What are the pros and cons of choosing different devices for classroom use – e.g. laptops vs. tablets vs. desktops vs thin-client?

Joseph Videtto February 13, 2013

Thank you to all who’ve answered my posts regarding thin-client solutions for classroom use, and related server capacity and support issues.

It seems the school is now leaning toward laptops over the other device choices for the obvious reasons of: portability, ease of adding devices, lower cost per CPU/monitor pair. The disadvantages I see include smaller screen size, centralized administration more difficult, more attention to preventing breakage or loss.

But going back to square one, and considering all the factors – which devices would you recommend for schools starting from scratch (because existing hardware is obsolete ) ?

  1. Javier Vega
    February 24, 2013 at 6:08 pm

    I'm using my tablet at the moment as a note book, it helps me a lot for fast sync and back up of the information in classes, also to read PDF or view videos related to my studies, at class time i limit myself just to class related use of the tablet, so it helps me a lot when learning.

    At a school i guess it depends, depends on the types of classes you are willing to do, depends on what the teacher will need or use, and also depends on the children.

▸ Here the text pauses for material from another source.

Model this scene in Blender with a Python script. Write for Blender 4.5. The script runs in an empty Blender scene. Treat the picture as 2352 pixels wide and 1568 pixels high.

    I think the best tool would be the one that gives enough freedom to learn without barriers, but limits if children are getting out of the learning process, procastination is a BIG problem nowadays and must be taken in consideration.

  2. Nate Clark
    February 17, 2013 at 2:11 pm

    In my opinion, students don't need any of these things. I went to a high school with about 4 computer labs that held ~25 computers each. Whenever students needed to do something on a computer, they could go to a computer lab.
    Giving students their own devices opens up all sorts of issues relating to misuse. Unless there is a way for a teacher to monitor what EVERY student is looking at on their laptops (the computer labs at my high school did, and the teacher could remotely access your computer to close whatever program you weren't supposed to be using), some students will be playing games, chatting with each other, and in general not paying attention.

  3. Nevzat Akkaya
    February 15, 2013 at 1:44 pm

    another question with unaccepted answers. You guys really give good answers and really thought about it, spared time for it, but got no response. I'll add likes for you then, you deserved this.

    • Joseph Videtto
      February 16, 2013 at 9:20 am

      please explain 'unaccepted' - if you're referring to the original poster - perhaps I haven't kept up with what I can do as the person receiving the answers to show as appreciation; I'm going to go back and "Like' all the good answers that are good, if that's what you mean - let me know if it's something else. I tend to post questions in batches, and sometimes take some time before I can review all the answers. I'm now in review mode. regards.

      • Nevzat Akkaya
        February 16, 2013 at 10:39 am

        I meant any response, whether any of the suggestions solved the issue or nothing worked, any feedback.

  4. Nikhil Chandak
    February 14, 2013 at 3:52 pm
  5. Bruce Epper
    February 13, 2013 at 7:55 pm

    Just because the existing hardware is obsolete does not mean that it is useless in your situation. Those machines could easily be turned into dumb terminals for use as clients in a virtualized environment. If the existing network infrastructure can support it, adding the servers required for virtualization and file storage, converting existing machines into clients and augmenting with laptops to fill the remaining seats may be a viable solution.

    The screen size probably is not much of an issue unless the intent is to have multiple students looking at the same machine at the same time. The administration and security issues become huge with laptops and in order to protect the school's internal network, especially if using Windows-based machines, will require more time and effort as well as additional expense in security software and possibly hardware as well (internal firewalling/proxies). There will be more issues with breakage than with desktops depending on the age of the users. The loss issues can be mitigated by the use of software systems such as Prey (used to find/disable lost or stolen laptops).

    Are these questions regarding a single school or an entire district? Is the school in a single building or a multi-structure campus? What is the current network capacity internally? What are the current usage patterns on the existing network? What are the expected network usage patterns of the classroom systems? What kind of security and control systems are already in place? Will they also be used with the classroom systems or are they being viewed as an entirely separate network? What kind of shared network resources are available?

  6. ha14
    February 13, 2013 at 7:31 pm

    Intel advocates for a “smart client” approach. Smart clients are defined as “standard desktops or laptops remotely managed through a network”. This means that applications can be run “on and off the network” while at the same time having the advantage of a centrally managed and controlled client. Intel touts these smart clients as “the right choice for education”.

    The school that swapped its laptops for iPads… and wants to switch back

    if you do not want that laptop swing left and right then desktop computers are best choice and durable.